— START OF Collected data —

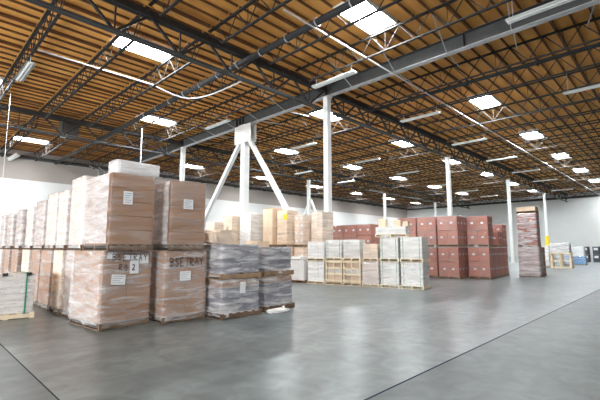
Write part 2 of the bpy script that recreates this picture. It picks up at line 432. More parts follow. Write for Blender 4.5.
# ------------------------------------------------------------------ skylights
fm = MB()
for a in (-1, 1):
    fm.box(a * SW / 2 - .03, a * SW / 2 + .03, -SD / 2 - .03, SD / 2 + .03, ZC - .16, ZC - .005)
    fm.box(-SW / 2 + .03, SW / 2 - .03, a * SD / 2 - .03, a * SD / 2 + .03, ZC - .16, ZC - .005)
fm = fm.mesh('frame', 'white')
dm = MB().box(-SW / 2 + .03, SW / 2 - .03, -SD / 2 + .03, SD / 2 - .03, ZC - .06, ZC - .02).mesh('dome', 'sky')
rows = {-1.2: 'row behind the camera', -10.3: 'row well behind the camera', 7.95: 'row of skylights nearest the camera', 16.3: 'second row of skylights', 25.3: 'third row of skylights', 37.4: 'row of skylights along the left wall'}
cnt = {}
for cx, cy in SKY:
    cnt[cy] = cnt.get(cy, 0) + 1
    o = empty('skylight', f'bright white rectangular skylight, {ORD[cnt[cy] - 1]} along the {rows[cy]}', 'skylight', (cx, cy, 0), 0, 'skylights in the plywood roof')
    link('frame', fm, o); link('dome', dm, o)

# ------------------------------------------------------------------ unlit fluorescent fixtures hung under the joists
hb = MB(); hb.box(-.10, .10, -1.2, 1.2, 0, .07); hm = hb.mesh('housing', 'white', .01)
rm = MB().quad([(-.17, -1.2, .0), (-.1, -1.2, .08), (-.1, 1.2, .08), (-.17, 1.2, .0)]).quad([(.1, -1.2, .08), (.17, -1.2, .0), (.17, 1.2, .0), (.1, 1.2, .08)]).mesh('reflector', 'white')
tm = MB(); tm.bar((-.05, -1.17, -.02), (-.05, 1.17, -.02), .035, n=8); tm.bar((.05, -1.17, -.02), (.05, 1.17, -.02), .035, n=8); tm = tm.mesh('tube', 'white')
hg = MB(); hg.bar((0, 0, .07), (0, 0, .405), .03, n=5); hg = hg.mesh('hanger', 'galv'); hg2 = MB().bar((0, 0, .07), (0, 0, ZC - 8.95), .02, n=5).mesh('hanger', 'galv')
LIGHTS = [(12.9, 10.6, 'hung beside the tallest post'), (13.4, 2.45, 'above the grey plate girder in the darkest roof corner'), (19.95, 10.3, 'above the first truss bay past the tallest post'),
          (21.9, 2.5, 'in the dark bay by the roof edge'), (13.05, 19.7, 'just before the braced post'), (27.3, 10.4, 'first past the white post behind the red stacks'),
          (34.9, 10.6, 'second past the white post behind the red stacks'), (42.3, 10.7, 'third past the white post behind the red stacks'), (49.7, 10.7, 'fourth past the white post behind the red stacks'),
          (58.5, 11.0, 'near the post with the yellow guard'), (20.6, 19.5, 'first past the grey plate girder, in the second line'), (28, 19.0, 'second past the grey plate girder, in the second line'),
          (35.1, 19.3, 'third past the grey plate girder, in the second line'), (45.0, 20.3, 'fourth past the grey plate girder, in the second line'), (52.5, 20.0, 'fifth past the grey plate girder, in the second line'),
          (60.3, 20.0, 'sixth past the grey plate girder, in the second line'), (72.0, 20.2, 'last in the second line by the far wall'), (28.0, 26.6, 'above the far truss row, past the braced post'),
          (35.7, 27.0, 'above the far truss row, past the A-shaped brace')]
for i, (x, y, t) in enumerate(LIGHTS):
    free = x in (13.4, 21.9)            # these two hang on long rods from the deck
    if not free: x = JX0 + JS * (round((x - JX0) / JS) or -1)
    o = empty('strip_light', f'long white fluorescent strip light {t}', 'light', (x, y, 8.95), 0, 'fluorescent strip lights under the roof')
    link('housing', hm, o); link('reflector', rm, o); link('tube', tm, o); link('hanger', hg2 if free else hg, o, (0, -1, 0)); link('hanger', hg2 if free else hg, o, (0, 1, 0))
o = empty('strip_light', 'white fluorescent strip light on the joist nearest the left roof edge', 'light', (JX0 - 5 * JS, 19.4, 8.95), 0, 'fluorescent strip lights under the roof')
for n_, m_ in (('housing', hm), ('reflector', rm), ('tube', tm), ('hanger', hg)):
    link(n_, m_, o, (0, -1, 0) if n_ == 'hanger' else None)
link('hanger', hg, o, (0, 1, 0))

# ------------------------------------------------------------------ pipes, hose, heater, drops
def pipe(name, label, pts, rad, m, cat='pipe'):
    return tag(MB().tube(pts, rad, 10).build(name, m), label, cat)
p = empty('sprinkler_main', 'thick dark sprinkler main with pale hanger rings running to the left wall', 'pipe', (9.75, 8, 9.56))
MB().tube([(0, -10, 0), (0, 34.2, 0)], .13, 12).build('pipe_run', 'pipe', p)
for i in range(15):
    yy = -7 + i * 1.55
    rb = MB()
    for j in range(10):
        a0, a1 = 2 * PI * j / 10, 2 * PI * (j + 1) / 10
        rb.bar((.15 * math.cos(a0), yy, .15 * math.sin(a0)), (.15 * math.cos(a1), yy, .15 * math.sin(a1)), .06, .02)
    rb.build('hanger_ring', 'galv', p)
p = empty('sprinkler_main', 'thick black sprinkler main beyond the grey plate girder', 'pipe', (18.7, 5, 9.55))
MB().tube([(0, -9, 0), (0, 7.8, 0)], .09, 12).build('pipe_run', 'pipe', p)
for i in range(5): MB().box(-.13, .13, -7 + i * 3 - .04, -7 + i * 3 + .04, -.12, .14).build('hanger_ring', 'pipe', p)
pipe('branch_pipe', 'slim pale branch pipe crossing under the joists toward the far wall', [(8.2, 8.82, 9.36), (74, 8.82, 9.36)], .032, 'white')
pipe('branch_pipe', 'slim pale branch pipe above the tall wrapped stacks', [(3.25, 17.95, 9.48), (8.0, 17.95, 9.48)], .035, 'white')
pts = []
for i in range(15):
    u = i / 14
    P0, P1, P2, P3 = Vector((8.0, 17.95, 9.48)), Vector((9.6, 17.9, 9.15)), Vector((10.3, 18.3, 9.1)), Vector((10.62, 14.3, 9.36))
    pts.append(P0 * (1 - u) ** 3 + P1 * 3 * u * (1 - u) ** 2 + P2 * 3 * u * u * (1 - u) + P3 * u ** 3)
pipe('drooping_hose', 'pale drooping hose hanging between the branch pipe and the sprinkler main', pts, .032, 'white', 'hose')
pipe('drop_pipe', 'thin pale drop pipe standing behind the topmost white bundle', [(11.2, 26.5, 0), (11.2, 26.5, 10.0)], .035, 'galv')
for i, (x, t) in enumerate(((13.6, 'left one'), (14.15, 'right one'))):
    tag(MB().tube([(x, 42.2, 0), (x, 42.2, 9.4), (x - .9 + i * .3, 42.2, 9.75)], .06, 8).build('riser_pipe', 'galv'), f'thin grey riser pipe on the left wall, {t} of the pair', 'pipe', 'riser pipes on the left wall')
pipe('pull_cord', 'thin pale cord hanging down from the roof along the left wall', [(3.6, 26, 10.1), (3.6, 26, 2.2)], .013, 'white', 'cord')
h = empty('unit_heater', 'dark brown boxy unit heater hung under the joists near the left wall', 'heater', (7.35, 29.2, 9.05))
MB().box(-.5, .5, -.45, .45, 0, 1.0).build('casing', 'heater', h, .03)
lb = MB()
for i in range(6): lb.box(-.44, .44, -.475, -.44, .12 + i * .13, .18 + i * .13)
lb.build('louvre', 'heater', h)
for q in (-.3, .3): MB().bar((q, 0, 1.0), (q, 0, 1.345), .03, n=6).build('hanger', 'galv', h)
MB().box(-.5, -.2, -.6, -.2, -.22, -.02).build('flue_box', 'white', h)
fl = empty('wall_lamp', 'white wall lamp high on the left wall near the roof', 'lamp', (6.2, 42.5, 9.3))
MB().bar((0, -.15, .05), (.55, -.75, .55), .42, n=12).build('lamp_head', 'white', fl, .02)
MB().bar((0, -.001, 0), (0.1, -.3, .1), .08).build('bracket', 'galv', fl)

# ------------------------------------------------------------------ pallets and loads
CACHE = {}
def cbox(wx, wy, wz, m, bev):
    key = ('c', round(wx, 3), round(wy, 3), round(wz, 3), m, bev)
    if key not in CACHE:
        CACHE[key] = MB().box(-wx / 2, wx / 2, -wy / 2, wy / 2, 0, wz).mesh('carton', m, bev)
    return CACHE[key]
PAL_H = 0.125
def pallet_meshes(wx, wy, m='pallet'):
    key = ('p', round(wx, 3), round(wy, 3), m)
    if key not in CACHE:
        d = MB(); n = 6
        for i in range(n):
            x0 = -wx / 2 + (wx - .09) * i / (n - 1)
            d.box(x0, x0 + .09, -wy / 2, wy / 2, PAL_H - .02, PAL_H)
        for i in (0, 2, 3, 5):
            x0 = -wx / 2 + (wx - .09) * i / (n - 1)
            d.box(x0, x0 + .09, -wy / 2, wy / 2, 0, .018)
        s = MB(); s.box(-wx / 2, wx / 2, -.022, .022, .018, PAL_H - .02)
        CACHE[key] = (d.mesh('deck', m), s.mesh('stringer', m))
    return CACHE[key]
def add_pallet(o, wx, wy, m='pallet', sub=True):
    d, s = pallet_meshes(wx, wy, m)
    p = link('pallet', d, o)
    for yy in (-wy / 2 + .022, 0, wy / 2 - .022): link('stringer', s, p, (0, yy, 0))
    return p
def film_shell(wx, wy, z0, z1, amp, m, n=9, top=True, skirt=0.0):
    """stretch film drawn round a load: gathered, slightly lumpy"""
    bm = bmesh.new()
    per = []
    seg = n
    cs = [(-wx / 2, -wy / 2), (wx / 2, -wy / 2), (wx / 2, wy / 2), (-wx / 2, wy / 2)]
    for e in range(4):
        a, b2 = cs[e], cs[(e + 1) % 4]
        for i in range(seg): per.append((a[0] + (b2[0] - a[0]) * i / seg, a[1] + (b2[1] - a[1]) * i / seg, i == 0))
    rows_ = []
    nz = max(6, int((z1 - z0) / .1))
    for j in range(nz + 1):
        z = z0 + (z1 - z0) * j / nz
        row = []
        for (x, y, corner) in per:
            k = 1.0 + (skirt * (1 - j / 2.0) if j < 2 else 0)
            d = 0.0 if corner else random.uniform(0, amp)
            L = math.hypot(x / wx, y / wy) + 1e-6
            nx_ = math.copysign(1, x) if abs(abs(x) - wx / 2) < 1e-4 else 0
            ny_ = math.copysign(1, y) if abs(abs(y) - wy / 2) < 1e-4 else 0
            row.append(bm.verts.new((x * k + nx_ * d, y * k + ny_ * d, z + (random.uniform(-.01, .01) if 0 < j < nz else 0))))
        rows_.append(row)
    T = len(per)
    for j in range(nz):
        for i in range(T): bm.faces.new((rows_[j][i], rows_[j][(i + 1) % T], rows_[j + 1][(i + 1) % T], rows_[j + 1][i]))
    if top: bm.faces.new(rows_[-1])
    for f in bm.faces: f.smooth = True
    me = bpy.data.meshes.new('stretch_film'); bm.to_mesh(me); bm.free(); me.materials.append(M[m])
    return me
def load(label, group, corner, rot, wx, wy, z0, h, grid, m='kraft', film='film', amp=.018, pallet='pallet', bev=.006, cat='pallet load',
         name='wrapped_load', tags=None, tag_size=(.13, .10), top_mat=None, skirt=0.0, over=0.03, film_top=True, gap=.006, gapz=.003):
    """a pallet, the cartons stacked on it (outer ones), its film; corner = world point of local (min x, min y)"""
    rot = R(rot)
    cx = corner[0] + (wx / 2) * math.cos(rot) - (wy / 2) * math.sin(rot)
    cy = corner[1] + (wx / 2) * math.sin(rot) + (wy / 2) * math.cos(rot)
    o = empty(name, label, cat, (cx, cy, z0), rot, group)
    zb = 0.0
    if pallet:
        add_pallet(o, wx, wy, pallet); zb = PAL_H
    nx, ny, nz = grid
    bx, by, bz = (wx - 2 * over) / nx, (wy - 2 * over) / ny, (h - zb) / nz
    for k in range(nz):
        for i in range(nx):
            for j in range(ny):
                if 0 < i < nx - 1 and 0 < j < ny - 1: continue
                mm = m if not (top_mat and k == nz - 1) else top_mat
                c = link('carton', cbox(bx - gap, by - gap, bz - gapz, mm, bev), o,
                         (-wx / 2 + over + bx * (i + .5) + random.uniform(-.002, .002), -wy / 2 + over + by * (j + .5) + random.uniform(-.002, .002), zb + bz * k + .001))
                if tags:
                    tw, th = tag_size
                    if i == 0 and 'x' in tags:
                        link('shipping_tag', tagm('x', tw, th), c, (-(bx - gap) / 2 - .002, random.uniform(-.05, .05), bz * .5))
                    if j == 0 and 'y' in tags:
                        link('shipping_tag', tagm('y', tw, th), c, (random.uniform(-.05, .05), -(by - gap) / 2 - .002, bz * .5))
    if film:
        link('stretch_film', film_shell(wx - 2 * over + .012, wy - 2 * over + .012, .05 if pallet else .01, h + .002, amp, film, top=film_top, skirt=skirt), o)
    return o
def tagm(ax, tw, th):
    key = ('t', ax, tw, th)
    if key not in CACHE:
        b = MB()
        if ax == 'x': b.box(-.0015, .0015, -tw / 2, tw / 2, -th / 2, th / 2)
        else: b.box(-tw / 2, tw / 2, -.0015, .0015, -th / 2, th / 2)
        CACHE[key] = b.mesh('shipping_tag', 'paper')
    return CACHE[key]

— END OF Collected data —

Without any pictures, reproduce the lines from the first one in the material through the line that has "link('frame', fm, o); link('dome', dm, o)", exactly as they appear.

Write part 2 of the bpy script that recreates this picture. It picks up at line 432. More parts follow. Write for Blender 4.5.
# ------------------------------------------------------------------ skylights
fm = MB()
for a in (-1, 1):
    fm.box(a * SW / 2 - .03, a * SW / 2 + .03, -SD / 2 - .03, SD / 2 + .03, ZC - .16, ZC - .005)
    fm.box(-SW / 2 + .03, SW / 2 - .03, a * SD / 2 - .03, a * SD / 2 + .03, ZC - .16, ZC - .005)
fm = fm.mesh('frame', 'white')
dm = MB().box(-SW / 2 + .03, SW / 2 - .03, -SD / 2 + .03, SD / 2 - .03, ZC - .06, ZC - .02).mesh('dome', 'sky')
rows = {-1.2: 'row behind the camera', -10.3: 'row well behind the camera', 7.95: 'row of skylights nearest the camera', 16.3: 'second row of skylights', 25.3: 'third row of skylights', 37.4: 'row of skylights along the left wall'}
cnt = {}
for cx, cy in SKY:
    cnt[cy] = cnt.get(cy, 0) + 1
    o = empty('skylight', f'bright white rectangular skylight, {ORD[cnt[cy] - 1]} along the {rows[cy]}', 'skylight', (cx, cy, 0), 0, 'skylights in the plywood roof')
    link('frame', fm, o); link('dome', dm, o)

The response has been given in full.